*Work to do*.
Exactly retype the lines from the top of the data through the line containing "scn = bpy.context.scene", leaving out every picture.

(Entries with scene source code)
'''

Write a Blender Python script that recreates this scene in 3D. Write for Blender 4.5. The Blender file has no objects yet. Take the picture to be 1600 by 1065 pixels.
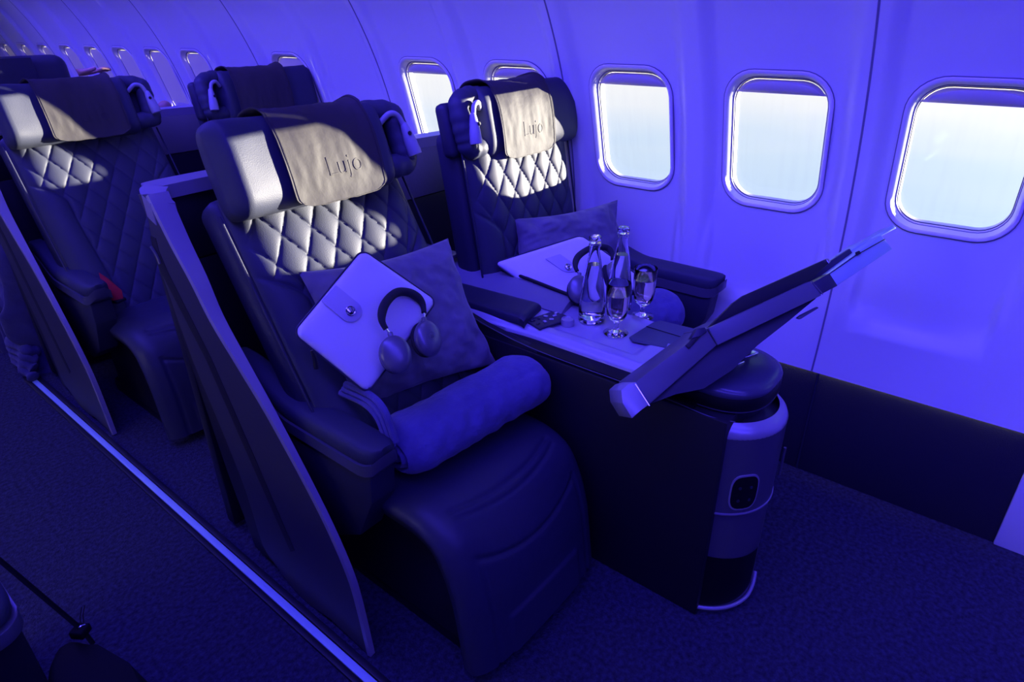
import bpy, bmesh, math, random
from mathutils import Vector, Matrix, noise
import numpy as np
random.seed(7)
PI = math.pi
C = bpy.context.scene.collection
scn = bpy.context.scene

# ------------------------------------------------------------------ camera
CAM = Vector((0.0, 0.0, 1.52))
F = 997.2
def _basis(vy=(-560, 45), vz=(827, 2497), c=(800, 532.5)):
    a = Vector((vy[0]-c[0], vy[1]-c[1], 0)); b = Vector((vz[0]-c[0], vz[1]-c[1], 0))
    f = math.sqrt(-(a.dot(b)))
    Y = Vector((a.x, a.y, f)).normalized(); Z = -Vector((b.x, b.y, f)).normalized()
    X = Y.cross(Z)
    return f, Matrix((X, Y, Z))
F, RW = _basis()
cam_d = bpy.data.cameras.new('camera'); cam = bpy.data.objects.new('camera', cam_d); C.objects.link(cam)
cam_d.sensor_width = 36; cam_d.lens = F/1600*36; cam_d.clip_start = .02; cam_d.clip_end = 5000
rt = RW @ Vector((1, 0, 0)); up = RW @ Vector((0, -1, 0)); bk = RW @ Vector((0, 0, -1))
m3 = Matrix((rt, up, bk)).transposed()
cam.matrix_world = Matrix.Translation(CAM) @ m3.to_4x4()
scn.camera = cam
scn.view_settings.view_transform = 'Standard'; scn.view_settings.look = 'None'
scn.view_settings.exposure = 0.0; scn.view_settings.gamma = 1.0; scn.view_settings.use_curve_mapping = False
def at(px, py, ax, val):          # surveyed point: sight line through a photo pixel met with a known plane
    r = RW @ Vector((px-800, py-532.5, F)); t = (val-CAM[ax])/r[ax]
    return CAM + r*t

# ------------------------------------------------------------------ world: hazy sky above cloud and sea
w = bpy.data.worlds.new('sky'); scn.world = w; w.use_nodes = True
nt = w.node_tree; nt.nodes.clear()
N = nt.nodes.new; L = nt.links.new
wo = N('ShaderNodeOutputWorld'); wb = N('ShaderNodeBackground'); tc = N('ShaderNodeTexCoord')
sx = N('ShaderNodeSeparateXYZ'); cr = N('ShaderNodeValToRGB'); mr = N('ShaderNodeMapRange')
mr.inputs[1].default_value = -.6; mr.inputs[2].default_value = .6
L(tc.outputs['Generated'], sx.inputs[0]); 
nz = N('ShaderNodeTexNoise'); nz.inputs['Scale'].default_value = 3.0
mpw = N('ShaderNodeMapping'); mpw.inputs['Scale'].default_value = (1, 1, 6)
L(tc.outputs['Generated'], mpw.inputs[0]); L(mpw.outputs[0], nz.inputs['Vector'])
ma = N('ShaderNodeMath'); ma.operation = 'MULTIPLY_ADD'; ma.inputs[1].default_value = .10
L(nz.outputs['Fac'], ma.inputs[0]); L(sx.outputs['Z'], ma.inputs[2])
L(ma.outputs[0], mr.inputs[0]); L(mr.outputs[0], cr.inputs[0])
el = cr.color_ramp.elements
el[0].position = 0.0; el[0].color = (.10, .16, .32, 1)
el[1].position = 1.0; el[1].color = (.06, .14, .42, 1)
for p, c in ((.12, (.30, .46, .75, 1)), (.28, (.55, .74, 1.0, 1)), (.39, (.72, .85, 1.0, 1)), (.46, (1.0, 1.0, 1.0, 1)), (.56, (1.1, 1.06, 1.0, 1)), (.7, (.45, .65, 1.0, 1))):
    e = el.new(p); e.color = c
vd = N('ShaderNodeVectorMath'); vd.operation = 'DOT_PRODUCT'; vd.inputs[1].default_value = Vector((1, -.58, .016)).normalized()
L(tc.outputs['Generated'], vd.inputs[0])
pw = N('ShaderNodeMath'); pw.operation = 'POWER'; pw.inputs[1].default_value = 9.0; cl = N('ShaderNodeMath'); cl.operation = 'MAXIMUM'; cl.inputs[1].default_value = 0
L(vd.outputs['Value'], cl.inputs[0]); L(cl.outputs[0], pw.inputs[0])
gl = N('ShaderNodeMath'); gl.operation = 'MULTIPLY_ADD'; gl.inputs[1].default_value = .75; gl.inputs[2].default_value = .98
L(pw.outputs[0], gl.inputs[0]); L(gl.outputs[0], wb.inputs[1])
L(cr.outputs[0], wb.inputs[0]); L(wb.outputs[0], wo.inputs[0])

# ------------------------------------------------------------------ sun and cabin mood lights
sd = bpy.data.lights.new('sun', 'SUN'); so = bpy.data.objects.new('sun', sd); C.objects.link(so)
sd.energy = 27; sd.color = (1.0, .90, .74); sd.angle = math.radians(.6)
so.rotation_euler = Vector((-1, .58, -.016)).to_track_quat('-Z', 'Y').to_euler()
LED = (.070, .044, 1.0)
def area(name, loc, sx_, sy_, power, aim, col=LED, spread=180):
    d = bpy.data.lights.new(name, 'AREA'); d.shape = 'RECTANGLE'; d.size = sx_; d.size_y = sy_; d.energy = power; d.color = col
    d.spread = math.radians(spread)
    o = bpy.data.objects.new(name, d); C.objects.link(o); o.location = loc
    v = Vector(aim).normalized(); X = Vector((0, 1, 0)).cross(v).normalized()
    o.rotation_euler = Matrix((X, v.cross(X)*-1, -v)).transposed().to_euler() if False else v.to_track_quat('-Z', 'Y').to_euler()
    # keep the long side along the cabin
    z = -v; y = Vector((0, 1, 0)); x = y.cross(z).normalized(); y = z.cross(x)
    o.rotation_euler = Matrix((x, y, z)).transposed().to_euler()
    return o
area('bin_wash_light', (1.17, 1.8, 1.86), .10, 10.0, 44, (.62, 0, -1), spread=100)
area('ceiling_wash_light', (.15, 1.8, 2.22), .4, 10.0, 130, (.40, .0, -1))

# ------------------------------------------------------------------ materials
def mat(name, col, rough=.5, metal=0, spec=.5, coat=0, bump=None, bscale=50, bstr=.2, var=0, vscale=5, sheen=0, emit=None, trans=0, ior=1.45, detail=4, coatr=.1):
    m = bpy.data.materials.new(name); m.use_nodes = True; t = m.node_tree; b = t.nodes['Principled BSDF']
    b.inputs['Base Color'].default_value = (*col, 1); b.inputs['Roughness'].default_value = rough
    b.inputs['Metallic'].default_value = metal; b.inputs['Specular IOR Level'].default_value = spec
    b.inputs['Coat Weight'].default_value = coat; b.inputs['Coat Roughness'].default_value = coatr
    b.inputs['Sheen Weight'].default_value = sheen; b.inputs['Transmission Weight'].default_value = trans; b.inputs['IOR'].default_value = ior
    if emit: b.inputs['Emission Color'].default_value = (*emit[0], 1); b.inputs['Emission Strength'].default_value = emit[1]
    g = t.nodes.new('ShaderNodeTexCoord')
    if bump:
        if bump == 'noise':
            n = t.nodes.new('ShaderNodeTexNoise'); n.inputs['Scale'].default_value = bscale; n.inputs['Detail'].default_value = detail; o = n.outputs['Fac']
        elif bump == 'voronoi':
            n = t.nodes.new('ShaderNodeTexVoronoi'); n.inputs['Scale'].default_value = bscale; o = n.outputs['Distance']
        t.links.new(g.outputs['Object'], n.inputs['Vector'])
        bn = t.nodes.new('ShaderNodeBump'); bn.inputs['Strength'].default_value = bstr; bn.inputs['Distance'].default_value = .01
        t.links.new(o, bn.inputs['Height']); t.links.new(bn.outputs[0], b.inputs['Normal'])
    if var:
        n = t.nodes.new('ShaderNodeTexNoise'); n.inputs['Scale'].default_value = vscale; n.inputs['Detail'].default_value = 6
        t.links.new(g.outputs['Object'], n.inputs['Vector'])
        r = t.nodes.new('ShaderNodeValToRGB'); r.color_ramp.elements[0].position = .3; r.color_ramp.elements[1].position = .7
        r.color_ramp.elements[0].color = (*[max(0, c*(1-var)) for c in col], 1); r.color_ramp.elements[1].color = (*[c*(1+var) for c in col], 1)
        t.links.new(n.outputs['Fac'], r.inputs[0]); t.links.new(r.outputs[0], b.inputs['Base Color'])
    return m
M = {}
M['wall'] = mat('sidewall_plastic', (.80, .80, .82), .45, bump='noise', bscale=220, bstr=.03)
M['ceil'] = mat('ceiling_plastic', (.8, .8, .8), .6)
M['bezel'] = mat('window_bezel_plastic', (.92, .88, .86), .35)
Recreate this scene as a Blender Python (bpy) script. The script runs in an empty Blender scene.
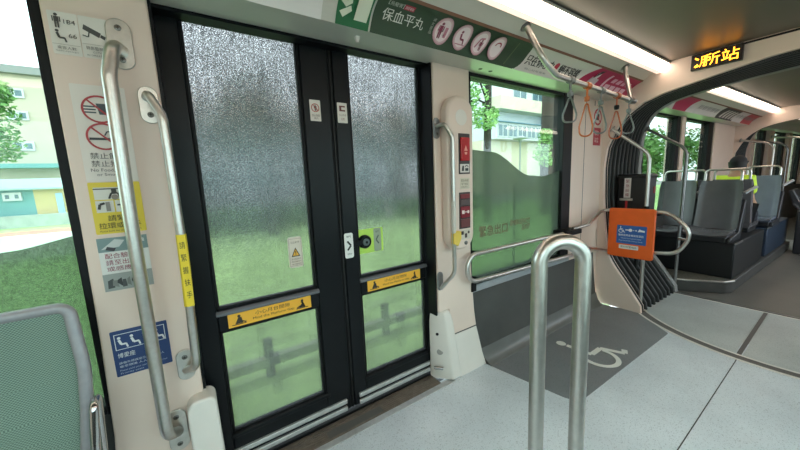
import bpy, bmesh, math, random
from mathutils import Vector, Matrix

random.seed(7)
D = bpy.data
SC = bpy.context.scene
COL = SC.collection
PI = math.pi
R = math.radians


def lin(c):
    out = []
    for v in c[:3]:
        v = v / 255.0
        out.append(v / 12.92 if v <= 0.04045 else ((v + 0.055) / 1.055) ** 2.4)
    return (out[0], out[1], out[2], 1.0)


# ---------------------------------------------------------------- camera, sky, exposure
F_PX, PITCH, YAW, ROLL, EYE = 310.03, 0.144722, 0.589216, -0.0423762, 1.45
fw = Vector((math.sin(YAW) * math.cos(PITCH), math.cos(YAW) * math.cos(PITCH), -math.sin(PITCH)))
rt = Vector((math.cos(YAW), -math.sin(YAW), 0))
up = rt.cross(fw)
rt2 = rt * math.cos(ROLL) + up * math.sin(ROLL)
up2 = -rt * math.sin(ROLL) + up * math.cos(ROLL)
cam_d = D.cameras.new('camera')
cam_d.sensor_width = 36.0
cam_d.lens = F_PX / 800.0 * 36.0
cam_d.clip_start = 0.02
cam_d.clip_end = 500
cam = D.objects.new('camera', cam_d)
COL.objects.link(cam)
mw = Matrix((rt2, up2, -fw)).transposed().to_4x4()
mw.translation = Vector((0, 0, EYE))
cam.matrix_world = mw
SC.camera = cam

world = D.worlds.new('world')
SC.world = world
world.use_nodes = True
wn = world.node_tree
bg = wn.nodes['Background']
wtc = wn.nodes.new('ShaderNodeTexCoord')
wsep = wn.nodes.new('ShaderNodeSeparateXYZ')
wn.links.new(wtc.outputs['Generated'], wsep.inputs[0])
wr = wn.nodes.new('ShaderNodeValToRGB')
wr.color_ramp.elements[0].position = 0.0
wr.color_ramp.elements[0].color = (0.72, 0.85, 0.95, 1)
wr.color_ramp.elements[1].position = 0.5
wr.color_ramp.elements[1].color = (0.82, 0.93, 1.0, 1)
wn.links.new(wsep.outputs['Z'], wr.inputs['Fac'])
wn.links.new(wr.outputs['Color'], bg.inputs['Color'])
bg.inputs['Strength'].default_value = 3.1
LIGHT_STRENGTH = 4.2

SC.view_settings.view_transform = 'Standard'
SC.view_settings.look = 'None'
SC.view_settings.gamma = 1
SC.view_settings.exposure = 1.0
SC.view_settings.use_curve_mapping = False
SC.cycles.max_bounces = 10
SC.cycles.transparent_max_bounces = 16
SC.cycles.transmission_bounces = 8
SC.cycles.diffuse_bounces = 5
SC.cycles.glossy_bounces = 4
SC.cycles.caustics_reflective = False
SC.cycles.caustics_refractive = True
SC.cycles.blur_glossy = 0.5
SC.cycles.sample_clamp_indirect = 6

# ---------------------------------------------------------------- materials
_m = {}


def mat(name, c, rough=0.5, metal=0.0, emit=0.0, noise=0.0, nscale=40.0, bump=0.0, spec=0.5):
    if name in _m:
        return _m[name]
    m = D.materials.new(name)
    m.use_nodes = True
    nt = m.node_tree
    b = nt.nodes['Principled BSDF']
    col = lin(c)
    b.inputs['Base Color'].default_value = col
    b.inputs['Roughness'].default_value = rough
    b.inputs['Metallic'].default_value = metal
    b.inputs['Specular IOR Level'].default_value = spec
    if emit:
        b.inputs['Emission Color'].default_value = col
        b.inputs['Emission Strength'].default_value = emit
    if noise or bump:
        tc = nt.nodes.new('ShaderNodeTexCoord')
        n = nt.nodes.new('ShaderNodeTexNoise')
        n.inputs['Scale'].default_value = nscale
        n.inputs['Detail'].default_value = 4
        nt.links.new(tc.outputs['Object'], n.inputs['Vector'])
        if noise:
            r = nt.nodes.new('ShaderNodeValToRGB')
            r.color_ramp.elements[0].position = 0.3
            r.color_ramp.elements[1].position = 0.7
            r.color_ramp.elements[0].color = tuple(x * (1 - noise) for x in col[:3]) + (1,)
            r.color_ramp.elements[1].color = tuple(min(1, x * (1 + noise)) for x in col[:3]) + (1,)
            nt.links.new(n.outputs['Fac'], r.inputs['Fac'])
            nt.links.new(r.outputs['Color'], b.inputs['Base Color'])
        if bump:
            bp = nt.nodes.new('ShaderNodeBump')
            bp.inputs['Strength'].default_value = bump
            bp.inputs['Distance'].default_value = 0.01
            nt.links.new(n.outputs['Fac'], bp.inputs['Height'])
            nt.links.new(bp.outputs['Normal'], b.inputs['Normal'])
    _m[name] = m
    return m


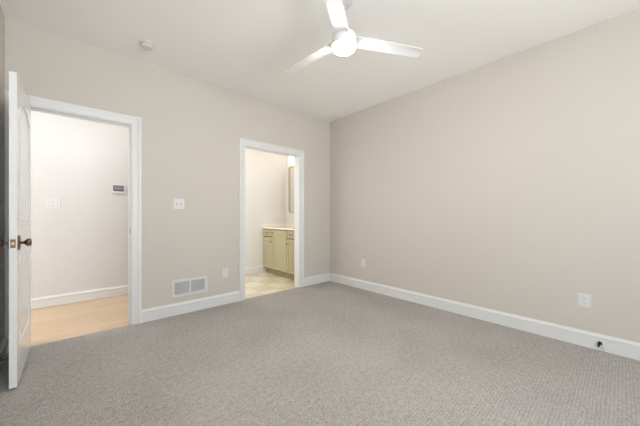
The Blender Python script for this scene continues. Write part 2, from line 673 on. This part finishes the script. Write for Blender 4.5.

'''

*The result*.
Write a Blender Python script that recreates this scene in 3D. Write for Blender 4.5. The Blender file has no objects yet. Take the picture to be 1600 by 1065 pixels.
import bpy, bmesh, math, random
from mathutils import Vector, Matrix, noise
import numpy as np
random.seed(7)
PI = math.pi
C = bpy.context.scene.collection
scn = bpy.context.scene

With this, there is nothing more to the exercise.